> [Exercise aim]: Single out the lines of the material that contain "runs" and copy them.

> [Records supplied]:
— BEGIN —
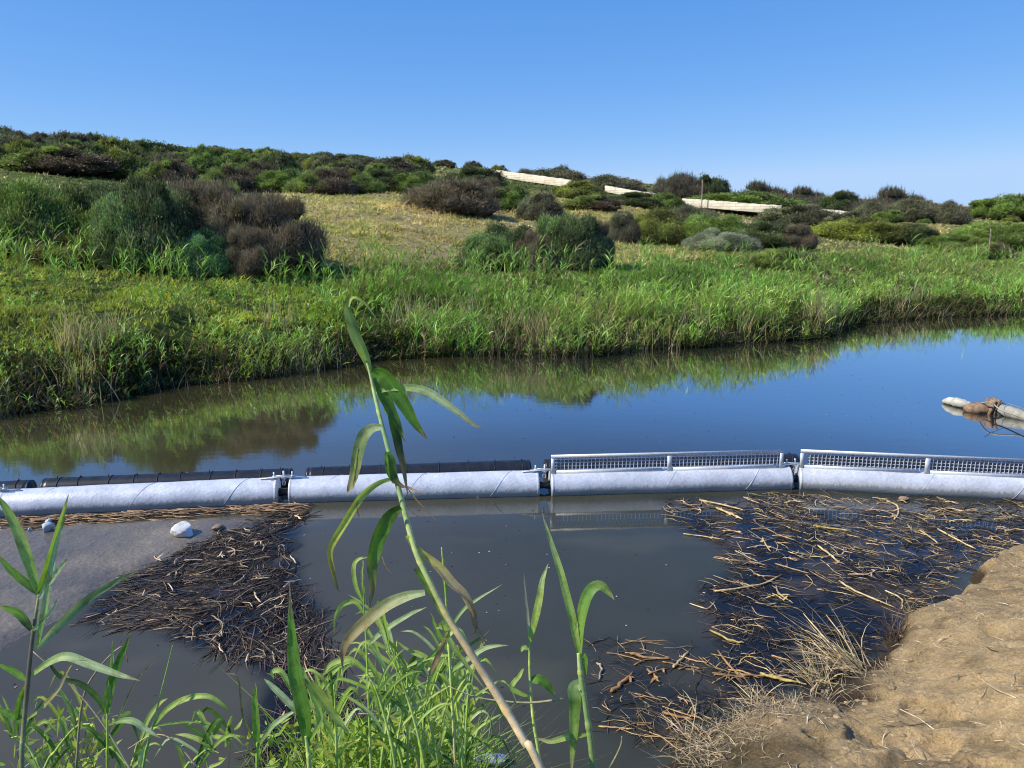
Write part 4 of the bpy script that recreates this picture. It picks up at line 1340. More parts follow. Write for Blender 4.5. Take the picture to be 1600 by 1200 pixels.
— END —
— BEGIN —
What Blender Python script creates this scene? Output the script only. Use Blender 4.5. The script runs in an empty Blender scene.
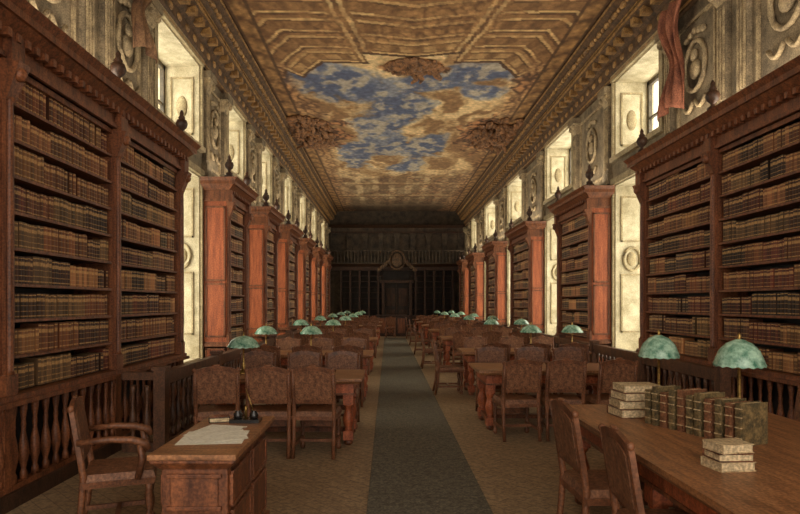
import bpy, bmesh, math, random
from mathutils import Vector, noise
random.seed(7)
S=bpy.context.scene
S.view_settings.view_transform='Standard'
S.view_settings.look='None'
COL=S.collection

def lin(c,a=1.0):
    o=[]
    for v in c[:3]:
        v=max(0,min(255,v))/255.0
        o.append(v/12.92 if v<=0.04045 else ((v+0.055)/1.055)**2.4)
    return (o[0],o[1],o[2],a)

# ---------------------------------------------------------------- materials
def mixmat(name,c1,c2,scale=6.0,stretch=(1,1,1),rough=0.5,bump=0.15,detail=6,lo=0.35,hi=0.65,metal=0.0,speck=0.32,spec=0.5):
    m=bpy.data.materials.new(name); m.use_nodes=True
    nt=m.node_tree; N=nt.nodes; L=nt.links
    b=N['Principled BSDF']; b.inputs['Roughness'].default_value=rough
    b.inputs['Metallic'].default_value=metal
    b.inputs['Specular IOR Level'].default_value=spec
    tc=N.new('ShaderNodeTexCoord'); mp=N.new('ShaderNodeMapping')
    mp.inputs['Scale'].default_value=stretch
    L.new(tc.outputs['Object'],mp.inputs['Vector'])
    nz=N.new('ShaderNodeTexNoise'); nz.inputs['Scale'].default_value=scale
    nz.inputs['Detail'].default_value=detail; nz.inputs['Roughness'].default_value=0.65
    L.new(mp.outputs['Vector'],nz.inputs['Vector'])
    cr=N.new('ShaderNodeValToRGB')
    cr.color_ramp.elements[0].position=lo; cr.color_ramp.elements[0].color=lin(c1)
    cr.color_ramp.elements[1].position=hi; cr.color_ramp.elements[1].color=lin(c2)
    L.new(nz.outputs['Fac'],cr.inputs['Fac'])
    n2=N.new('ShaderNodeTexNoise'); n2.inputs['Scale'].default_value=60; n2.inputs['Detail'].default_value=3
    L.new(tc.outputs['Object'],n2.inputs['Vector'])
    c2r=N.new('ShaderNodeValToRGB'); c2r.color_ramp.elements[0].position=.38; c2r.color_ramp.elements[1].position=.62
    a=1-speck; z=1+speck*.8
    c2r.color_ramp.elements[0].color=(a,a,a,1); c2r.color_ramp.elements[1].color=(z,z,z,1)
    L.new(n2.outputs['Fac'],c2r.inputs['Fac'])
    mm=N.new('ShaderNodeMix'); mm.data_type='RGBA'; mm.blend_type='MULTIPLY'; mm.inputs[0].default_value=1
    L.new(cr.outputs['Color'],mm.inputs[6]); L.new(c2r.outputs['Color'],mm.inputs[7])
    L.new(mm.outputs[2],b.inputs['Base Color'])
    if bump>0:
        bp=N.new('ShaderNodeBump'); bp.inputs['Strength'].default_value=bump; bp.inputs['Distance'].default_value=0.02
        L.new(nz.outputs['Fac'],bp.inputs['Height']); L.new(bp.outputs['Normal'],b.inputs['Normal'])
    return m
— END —
— BEGIN —
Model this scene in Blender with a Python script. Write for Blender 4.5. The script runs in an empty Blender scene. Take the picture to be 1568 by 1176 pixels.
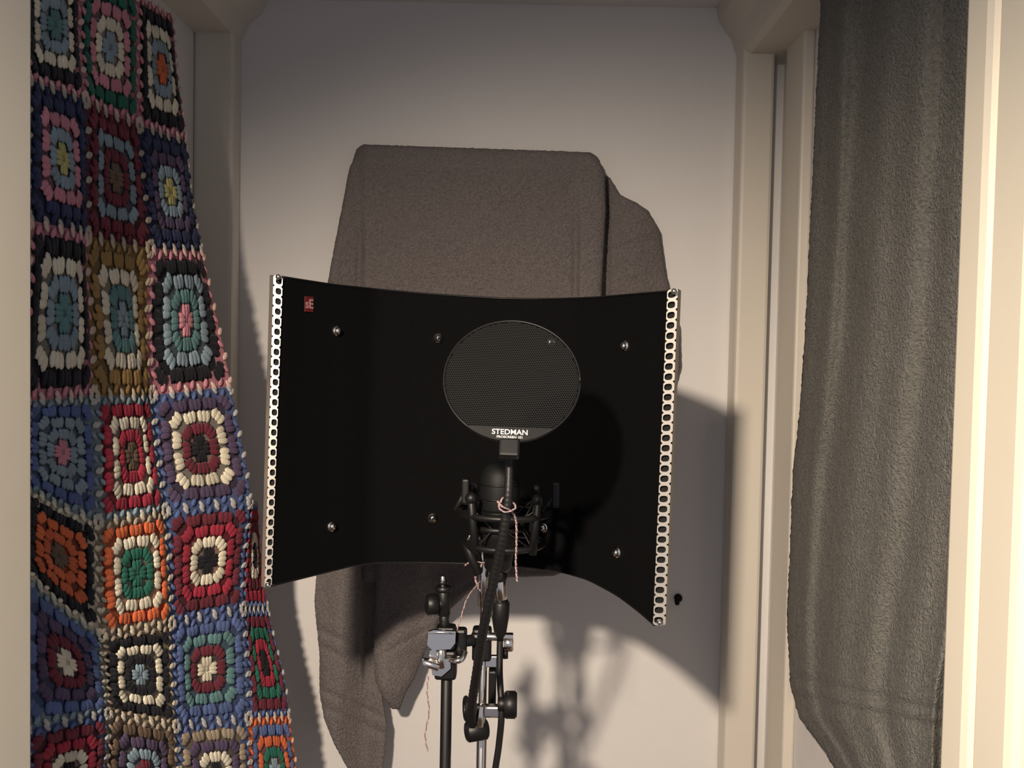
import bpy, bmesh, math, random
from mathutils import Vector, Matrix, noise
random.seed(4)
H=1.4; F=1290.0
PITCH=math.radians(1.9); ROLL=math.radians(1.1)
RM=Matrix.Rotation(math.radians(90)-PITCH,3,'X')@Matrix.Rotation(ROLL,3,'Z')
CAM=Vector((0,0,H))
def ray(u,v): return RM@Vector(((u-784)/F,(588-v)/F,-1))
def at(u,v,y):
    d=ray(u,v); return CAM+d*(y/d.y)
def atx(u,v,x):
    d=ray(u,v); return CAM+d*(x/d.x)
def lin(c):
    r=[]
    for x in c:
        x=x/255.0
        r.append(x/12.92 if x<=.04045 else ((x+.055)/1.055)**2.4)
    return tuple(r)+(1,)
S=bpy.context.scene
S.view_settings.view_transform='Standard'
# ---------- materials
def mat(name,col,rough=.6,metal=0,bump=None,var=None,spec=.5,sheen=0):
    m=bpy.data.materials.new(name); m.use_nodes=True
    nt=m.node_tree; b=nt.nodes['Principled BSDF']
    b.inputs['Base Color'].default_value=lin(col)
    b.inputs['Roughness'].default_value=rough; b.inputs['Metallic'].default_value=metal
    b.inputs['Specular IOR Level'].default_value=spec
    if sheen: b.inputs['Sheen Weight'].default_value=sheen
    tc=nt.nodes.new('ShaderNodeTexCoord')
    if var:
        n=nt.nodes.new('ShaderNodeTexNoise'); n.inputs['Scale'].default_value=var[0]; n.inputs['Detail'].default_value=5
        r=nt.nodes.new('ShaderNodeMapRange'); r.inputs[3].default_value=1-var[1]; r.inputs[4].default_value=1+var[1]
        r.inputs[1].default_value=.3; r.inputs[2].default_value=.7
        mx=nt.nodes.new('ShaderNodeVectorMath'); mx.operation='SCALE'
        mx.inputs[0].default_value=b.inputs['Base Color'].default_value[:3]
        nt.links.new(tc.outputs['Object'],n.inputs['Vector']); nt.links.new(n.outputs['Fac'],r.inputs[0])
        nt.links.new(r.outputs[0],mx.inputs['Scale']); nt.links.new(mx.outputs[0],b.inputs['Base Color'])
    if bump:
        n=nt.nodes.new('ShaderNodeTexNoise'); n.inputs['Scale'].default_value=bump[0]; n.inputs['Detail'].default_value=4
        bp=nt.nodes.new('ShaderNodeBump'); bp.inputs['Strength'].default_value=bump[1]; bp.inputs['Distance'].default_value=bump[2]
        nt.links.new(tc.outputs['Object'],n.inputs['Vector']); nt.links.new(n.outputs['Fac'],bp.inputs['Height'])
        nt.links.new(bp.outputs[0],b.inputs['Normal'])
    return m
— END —
> [Final result]:
What Blender Python script creates this scene? Output the script only. Use Blender 4.5. The script runs in an empty Blender scene.
Model this scene in Blender with a Python script. Write for Blender 4.5. The script runs in an empty Blender scene. Take the picture to be 1568 by 1176 pixels.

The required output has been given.